Originally Posted by barnbwt
Wait, wouldn't inertia pull the safety lever down along with the trigger?
The little dingus is at least as heavy or heavier on top than on bottom. So inertia would cause the trigger safety to engage harder, if anything, when the gun is dropped on the back of the slide.
On most guns, what is called the drop safety is there to prevent the firing pin to hit the primer when the gun is dropped on the muzzle. The Glock has that one, too, which is the spring loaded plunger that blocks the striker. That's the end-all of drop safeties... but it only works when the trigger is NOT pulled. In a gun where inertia can potentially pull the trigger, you obviously need something more.
In the Glock, a fall on the rear of the slide can not only pull the trigger (the trigger bar is below the trigger pivot point, rather than above), but it would also pull the striker back, essentially "fully cocking" it. In fact, the trigger spring on a Glock is oriented to PULL the trigger. It works in opposition to the striker spring. If you pull the striker back in a Glock, the trigger (in absense of that trigger dongle) pulls itself all the way to the point it will release the striker. When it reaches that point, it's over. Pulling the striker back on a Glock effectively fires the trigger! The trigger goes click and is now stuck all the way back until the gun is cycled, again. Both the sear and the firing pin safety are now locked out of the way. The striker is all the way back. All systems are go, and inertia is spent, so now the striker spring fires the gun. So that little trigger safety is essential in a Glock. A muzzle-up AD is way more dangerous than muzzle-down.
Of course Glock says this trigger safety prevents the trigger from being pulled by indirectly applied pressures to the sides of the trigger, such as a too-tight holster or stray finger. That's a side benefit, in marketing hindsight.
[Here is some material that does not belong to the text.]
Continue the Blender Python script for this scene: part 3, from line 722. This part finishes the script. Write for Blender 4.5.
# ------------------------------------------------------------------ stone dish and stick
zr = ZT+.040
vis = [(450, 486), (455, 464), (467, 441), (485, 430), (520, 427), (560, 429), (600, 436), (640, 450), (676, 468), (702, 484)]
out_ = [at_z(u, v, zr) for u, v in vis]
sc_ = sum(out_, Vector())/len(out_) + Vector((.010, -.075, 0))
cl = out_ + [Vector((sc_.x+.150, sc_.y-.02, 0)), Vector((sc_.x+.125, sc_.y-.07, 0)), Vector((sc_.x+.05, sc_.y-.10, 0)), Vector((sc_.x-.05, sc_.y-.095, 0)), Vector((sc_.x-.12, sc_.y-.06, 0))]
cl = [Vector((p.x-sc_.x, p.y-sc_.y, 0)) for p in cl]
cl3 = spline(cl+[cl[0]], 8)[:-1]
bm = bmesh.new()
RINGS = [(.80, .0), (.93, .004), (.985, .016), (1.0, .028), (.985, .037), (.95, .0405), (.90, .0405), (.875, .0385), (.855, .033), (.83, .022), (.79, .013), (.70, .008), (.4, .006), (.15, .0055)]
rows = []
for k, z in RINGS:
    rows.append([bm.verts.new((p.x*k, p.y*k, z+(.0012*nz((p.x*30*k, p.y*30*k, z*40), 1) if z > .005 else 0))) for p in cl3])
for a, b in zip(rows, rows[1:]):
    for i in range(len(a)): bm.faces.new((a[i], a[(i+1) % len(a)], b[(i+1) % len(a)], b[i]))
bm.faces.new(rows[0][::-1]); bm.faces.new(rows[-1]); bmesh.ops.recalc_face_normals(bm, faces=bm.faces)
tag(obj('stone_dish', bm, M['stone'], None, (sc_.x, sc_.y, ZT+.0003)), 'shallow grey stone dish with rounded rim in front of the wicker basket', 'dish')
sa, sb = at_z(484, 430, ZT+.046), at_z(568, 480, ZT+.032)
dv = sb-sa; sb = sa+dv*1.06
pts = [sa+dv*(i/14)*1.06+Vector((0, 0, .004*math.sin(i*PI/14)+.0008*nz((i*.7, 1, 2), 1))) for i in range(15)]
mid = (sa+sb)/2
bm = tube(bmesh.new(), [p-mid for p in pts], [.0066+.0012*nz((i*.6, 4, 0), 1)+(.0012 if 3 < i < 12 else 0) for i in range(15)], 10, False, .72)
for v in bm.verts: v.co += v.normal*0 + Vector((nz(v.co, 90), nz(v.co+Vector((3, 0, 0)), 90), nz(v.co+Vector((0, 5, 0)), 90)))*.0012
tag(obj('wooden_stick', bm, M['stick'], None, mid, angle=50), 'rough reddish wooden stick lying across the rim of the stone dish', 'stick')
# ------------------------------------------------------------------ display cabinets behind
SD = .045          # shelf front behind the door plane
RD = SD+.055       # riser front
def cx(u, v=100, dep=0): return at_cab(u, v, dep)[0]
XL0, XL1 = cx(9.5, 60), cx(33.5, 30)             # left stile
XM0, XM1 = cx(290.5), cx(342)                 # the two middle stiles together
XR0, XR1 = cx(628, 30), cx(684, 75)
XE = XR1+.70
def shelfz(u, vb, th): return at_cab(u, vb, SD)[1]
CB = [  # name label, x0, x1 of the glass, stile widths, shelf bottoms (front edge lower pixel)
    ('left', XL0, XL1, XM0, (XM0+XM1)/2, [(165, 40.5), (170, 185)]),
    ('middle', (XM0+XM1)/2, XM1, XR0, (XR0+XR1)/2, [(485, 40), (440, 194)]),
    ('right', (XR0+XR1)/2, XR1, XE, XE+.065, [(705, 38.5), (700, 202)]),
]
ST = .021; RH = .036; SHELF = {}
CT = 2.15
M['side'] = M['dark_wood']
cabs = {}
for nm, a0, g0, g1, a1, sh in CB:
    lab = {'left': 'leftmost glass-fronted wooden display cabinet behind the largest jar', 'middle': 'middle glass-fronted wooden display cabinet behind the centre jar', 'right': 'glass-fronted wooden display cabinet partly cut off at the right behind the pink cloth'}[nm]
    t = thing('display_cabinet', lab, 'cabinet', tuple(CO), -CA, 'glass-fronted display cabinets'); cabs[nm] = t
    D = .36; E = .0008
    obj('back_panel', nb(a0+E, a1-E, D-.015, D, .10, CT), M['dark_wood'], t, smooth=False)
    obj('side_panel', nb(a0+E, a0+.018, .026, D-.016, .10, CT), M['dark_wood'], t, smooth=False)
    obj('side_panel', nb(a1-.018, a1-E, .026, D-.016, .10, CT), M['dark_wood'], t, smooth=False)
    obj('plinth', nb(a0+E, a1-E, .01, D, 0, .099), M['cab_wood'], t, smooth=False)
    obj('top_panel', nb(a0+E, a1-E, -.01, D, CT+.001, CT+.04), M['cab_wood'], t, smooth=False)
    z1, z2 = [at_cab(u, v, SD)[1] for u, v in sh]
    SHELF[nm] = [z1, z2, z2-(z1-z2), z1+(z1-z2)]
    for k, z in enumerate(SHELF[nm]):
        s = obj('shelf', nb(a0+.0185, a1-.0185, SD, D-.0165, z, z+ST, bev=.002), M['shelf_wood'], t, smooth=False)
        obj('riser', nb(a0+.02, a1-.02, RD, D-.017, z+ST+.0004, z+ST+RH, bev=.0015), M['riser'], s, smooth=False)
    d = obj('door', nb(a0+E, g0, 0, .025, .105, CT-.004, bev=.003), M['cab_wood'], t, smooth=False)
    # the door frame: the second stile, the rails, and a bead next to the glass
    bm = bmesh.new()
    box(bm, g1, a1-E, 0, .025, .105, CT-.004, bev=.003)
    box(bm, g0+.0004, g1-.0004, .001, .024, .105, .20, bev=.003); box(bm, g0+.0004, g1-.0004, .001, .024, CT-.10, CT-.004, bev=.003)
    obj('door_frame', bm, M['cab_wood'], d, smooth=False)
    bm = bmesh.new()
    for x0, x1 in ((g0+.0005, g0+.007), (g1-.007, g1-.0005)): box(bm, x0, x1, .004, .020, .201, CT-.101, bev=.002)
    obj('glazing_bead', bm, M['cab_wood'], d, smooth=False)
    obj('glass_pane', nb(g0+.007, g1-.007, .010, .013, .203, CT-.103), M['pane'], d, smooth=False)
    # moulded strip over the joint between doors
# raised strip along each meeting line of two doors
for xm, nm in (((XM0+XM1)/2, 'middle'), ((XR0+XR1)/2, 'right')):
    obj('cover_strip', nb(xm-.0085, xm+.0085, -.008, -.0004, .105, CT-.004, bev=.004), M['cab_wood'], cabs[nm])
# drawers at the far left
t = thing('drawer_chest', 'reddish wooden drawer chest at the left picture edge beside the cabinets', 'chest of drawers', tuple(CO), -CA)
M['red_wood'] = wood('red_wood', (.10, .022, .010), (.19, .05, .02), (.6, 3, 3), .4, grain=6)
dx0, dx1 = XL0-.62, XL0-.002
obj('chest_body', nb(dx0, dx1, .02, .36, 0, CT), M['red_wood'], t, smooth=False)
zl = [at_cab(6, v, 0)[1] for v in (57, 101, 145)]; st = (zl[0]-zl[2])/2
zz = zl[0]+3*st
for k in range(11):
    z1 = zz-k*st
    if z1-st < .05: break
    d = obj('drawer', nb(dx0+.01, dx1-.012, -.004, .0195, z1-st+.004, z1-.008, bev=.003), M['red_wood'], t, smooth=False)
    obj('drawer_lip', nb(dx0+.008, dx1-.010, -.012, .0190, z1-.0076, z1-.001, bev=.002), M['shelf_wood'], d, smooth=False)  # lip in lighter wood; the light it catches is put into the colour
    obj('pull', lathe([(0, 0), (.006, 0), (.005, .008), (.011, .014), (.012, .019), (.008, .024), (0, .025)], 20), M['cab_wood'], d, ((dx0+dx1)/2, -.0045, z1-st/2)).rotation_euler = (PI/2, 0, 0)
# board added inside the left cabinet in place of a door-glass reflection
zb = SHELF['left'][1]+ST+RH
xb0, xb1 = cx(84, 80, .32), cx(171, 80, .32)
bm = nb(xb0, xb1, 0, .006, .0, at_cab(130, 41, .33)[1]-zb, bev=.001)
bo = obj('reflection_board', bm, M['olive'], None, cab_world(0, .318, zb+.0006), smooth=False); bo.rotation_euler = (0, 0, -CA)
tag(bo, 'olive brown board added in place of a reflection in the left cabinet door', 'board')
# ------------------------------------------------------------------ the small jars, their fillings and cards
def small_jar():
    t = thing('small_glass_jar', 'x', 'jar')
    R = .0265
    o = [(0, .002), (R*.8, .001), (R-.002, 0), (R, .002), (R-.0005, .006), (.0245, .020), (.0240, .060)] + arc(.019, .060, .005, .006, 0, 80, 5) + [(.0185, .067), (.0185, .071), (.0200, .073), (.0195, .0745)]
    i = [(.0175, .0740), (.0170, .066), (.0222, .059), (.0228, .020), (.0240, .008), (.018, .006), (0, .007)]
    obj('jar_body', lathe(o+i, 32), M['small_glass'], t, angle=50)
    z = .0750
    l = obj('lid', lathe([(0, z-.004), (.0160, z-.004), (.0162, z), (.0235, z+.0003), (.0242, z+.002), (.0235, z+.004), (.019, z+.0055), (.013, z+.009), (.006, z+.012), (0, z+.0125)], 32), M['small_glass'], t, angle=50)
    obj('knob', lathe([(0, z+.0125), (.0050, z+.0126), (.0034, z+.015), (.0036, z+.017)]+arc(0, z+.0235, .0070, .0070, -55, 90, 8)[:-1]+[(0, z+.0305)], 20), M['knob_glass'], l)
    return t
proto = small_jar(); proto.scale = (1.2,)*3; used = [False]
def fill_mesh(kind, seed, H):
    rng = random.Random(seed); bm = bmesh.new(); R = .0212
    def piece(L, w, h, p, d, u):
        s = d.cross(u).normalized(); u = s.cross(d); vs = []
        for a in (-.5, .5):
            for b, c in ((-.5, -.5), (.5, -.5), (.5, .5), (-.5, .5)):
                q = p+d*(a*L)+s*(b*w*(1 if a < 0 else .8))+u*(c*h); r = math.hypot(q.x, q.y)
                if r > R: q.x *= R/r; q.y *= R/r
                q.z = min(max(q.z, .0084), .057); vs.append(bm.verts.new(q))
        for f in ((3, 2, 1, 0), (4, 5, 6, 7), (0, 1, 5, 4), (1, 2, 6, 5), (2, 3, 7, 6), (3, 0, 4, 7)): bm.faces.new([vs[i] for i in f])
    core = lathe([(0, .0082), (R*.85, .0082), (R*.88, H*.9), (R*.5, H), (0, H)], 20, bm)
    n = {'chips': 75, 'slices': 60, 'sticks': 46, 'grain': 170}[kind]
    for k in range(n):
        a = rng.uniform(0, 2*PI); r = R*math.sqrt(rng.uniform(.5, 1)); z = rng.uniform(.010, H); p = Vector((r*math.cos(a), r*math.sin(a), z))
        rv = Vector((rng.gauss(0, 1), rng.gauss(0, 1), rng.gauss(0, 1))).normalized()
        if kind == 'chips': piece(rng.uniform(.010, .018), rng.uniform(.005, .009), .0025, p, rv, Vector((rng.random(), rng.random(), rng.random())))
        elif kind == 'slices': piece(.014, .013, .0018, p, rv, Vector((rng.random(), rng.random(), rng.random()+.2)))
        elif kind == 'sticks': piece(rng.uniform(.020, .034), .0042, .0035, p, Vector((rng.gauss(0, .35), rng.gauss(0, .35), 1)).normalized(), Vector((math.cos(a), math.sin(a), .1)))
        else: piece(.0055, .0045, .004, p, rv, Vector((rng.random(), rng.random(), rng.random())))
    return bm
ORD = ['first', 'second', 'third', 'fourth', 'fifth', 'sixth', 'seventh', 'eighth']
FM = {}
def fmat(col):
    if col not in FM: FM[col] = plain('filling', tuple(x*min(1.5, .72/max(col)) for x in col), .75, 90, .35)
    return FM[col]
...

But that's not the reason the trigger safety is there. The Glock NEEDS it to be drop safe.
It doesn't necessarily take a high velocity drop to make this happen. One of the most variable factors is how fast the gun stops. This is determined by how hard and solid is the surface that the gun lands on. Dropped out of a plane into soft grass and earth might not be able to cause an AD, at all. But a fall from 3-4 feet onto a thick slab of concrete might be enough.